- [THE REQUEST]: Will you give the material below again, every line exactly as it is?

************

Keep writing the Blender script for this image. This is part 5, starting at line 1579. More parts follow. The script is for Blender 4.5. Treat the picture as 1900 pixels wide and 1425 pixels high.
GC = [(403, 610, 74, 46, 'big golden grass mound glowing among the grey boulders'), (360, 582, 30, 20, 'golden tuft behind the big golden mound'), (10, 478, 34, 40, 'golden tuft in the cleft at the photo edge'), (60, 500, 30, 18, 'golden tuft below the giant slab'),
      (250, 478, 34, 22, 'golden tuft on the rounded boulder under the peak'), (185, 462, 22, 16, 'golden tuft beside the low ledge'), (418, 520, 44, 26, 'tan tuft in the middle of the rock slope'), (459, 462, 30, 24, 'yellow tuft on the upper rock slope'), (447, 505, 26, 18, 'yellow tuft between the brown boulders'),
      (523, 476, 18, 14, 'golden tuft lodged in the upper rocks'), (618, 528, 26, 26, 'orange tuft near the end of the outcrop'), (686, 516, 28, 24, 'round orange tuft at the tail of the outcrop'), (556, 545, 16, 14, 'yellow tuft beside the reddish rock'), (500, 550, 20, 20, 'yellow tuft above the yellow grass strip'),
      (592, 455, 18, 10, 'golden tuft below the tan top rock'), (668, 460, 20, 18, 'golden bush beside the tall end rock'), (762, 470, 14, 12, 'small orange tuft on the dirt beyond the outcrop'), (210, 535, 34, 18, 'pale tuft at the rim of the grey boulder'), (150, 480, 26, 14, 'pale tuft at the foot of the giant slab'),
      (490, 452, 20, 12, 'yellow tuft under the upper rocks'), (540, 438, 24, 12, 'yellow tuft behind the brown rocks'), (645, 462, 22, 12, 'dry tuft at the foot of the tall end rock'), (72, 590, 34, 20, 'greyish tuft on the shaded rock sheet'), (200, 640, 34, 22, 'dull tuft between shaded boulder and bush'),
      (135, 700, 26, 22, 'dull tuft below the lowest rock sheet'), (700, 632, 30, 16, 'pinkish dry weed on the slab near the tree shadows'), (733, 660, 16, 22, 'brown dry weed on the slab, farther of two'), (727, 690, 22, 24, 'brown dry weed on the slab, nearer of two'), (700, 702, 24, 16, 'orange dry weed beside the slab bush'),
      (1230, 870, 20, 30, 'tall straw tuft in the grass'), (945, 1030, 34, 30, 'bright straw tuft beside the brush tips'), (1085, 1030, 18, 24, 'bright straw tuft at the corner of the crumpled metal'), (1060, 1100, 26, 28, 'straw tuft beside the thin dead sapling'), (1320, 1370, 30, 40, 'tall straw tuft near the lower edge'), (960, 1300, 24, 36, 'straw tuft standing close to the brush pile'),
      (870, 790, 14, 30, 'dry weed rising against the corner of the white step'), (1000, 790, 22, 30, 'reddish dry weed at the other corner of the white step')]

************

- [RESULT FOR THIS TASK]:
Keep writing the Blender script for this image. This is part 5, starting at line 1579. More parts follow. The script is for Blender 4.5. Treat the picture as 1900 pixels wide and 1425 pixels high.
GC = [(403, 610, 74, 46, 'big golden grass mound glowing among the grey boulders'), (360, 582, 30, 20, 'golden tuft behind the big golden mound'), (10, 478, 34, 40, 'golden tuft in the cleft at the photo edge'), (60, 500, 30, 18, 'golden tuft below the giant slab'),
      (250, 478, 34, 22, 'golden tuft on the rounded boulder under the peak'), (185, 462, 22, 16, 'golden tuft beside the low ledge'), (418, 520, 44, 26, 'tan tuft in the middle of the rock slope'), (459, 462, 30, 24, 'yellow tuft on the upper rock slope'), (447, 505, 26, 18, 'yellow tuft between the brown boulders'),
      (523, 476, 18, 14, 'golden tuft lodged in the upper rocks'), (618, 528, 26, 26, 'orange tuft near the end of the outcrop'), (686, 516, 28, 24, 'round orange tuft at the tail of the outcrop'), (556, 545, 16, 14, 'yellow tuft beside the reddish rock'), (500, 550, 20, 20, 'yellow tuft above the yellow grass strip'),
      (592, 455, 18, 10, 'golden tuft below the tan top rock'), (668, 460, 20, 18, 'golden bush beside the tall end rock'), (762, 470, 14, 12, 'small orange tuft on the dirt beyond the outcrop'), (210, 535, 34, 18, 'pale tuft at the rim of the grey boulder'), (150, 480, 26, 14, 'pale tuft at the foot of the giant slab'),
      (490, 452, 20, 12, 'yellow tuft under the upper rocks'), (540, 438, 24, 12, 'yellow tuft behind the brown rocks'), (645, 462, 22, 12, 'dry tuft at the foot of the tall end rock'), (72, 590, 34, 20, 'greyish tuft on the shaded rock sheet'), (200, 640, 34, 22, 'dull tuft between shaded boulder and bush'),
      (135, 700, 26, 22, 'dull tuft below the lowest rock sheet'), (700, 632, 30, 16, 'pinkish dry weed on the slab near the tree shadows'), (733, 660, 16, 22, 'brown dry weed on the slab, farther of two'), (727, 690, 22, 24, 'brown dry weed on the slab, nearer of two'), (700, 702, 24, 16, 'orange dry weed beside the slab bush'),
      (1230, 870, 20, 30, 'tall straw tuft in the grass'), (945, 1030, 34, 30, 'bright straw tuft beside the brush tips'), (1085, 1030, 18, 24, 'bright straw tuft at the corner of the crumpled metal'), (1060, 1100, 26, 28, 'straw tuft beside the thin dead sapling'), (1320, 1370, 30, 40, 'tall straw tuft near the lower edge'), (960, 1300, 24, 36, 'straw tuft standing close to the brush pile'),
      (870, 790, 14, 30, 'dry weed rising against the corner of the white step'), (1000, 790, 22, 30, 'reddish dry weed at the other corner of the white step')]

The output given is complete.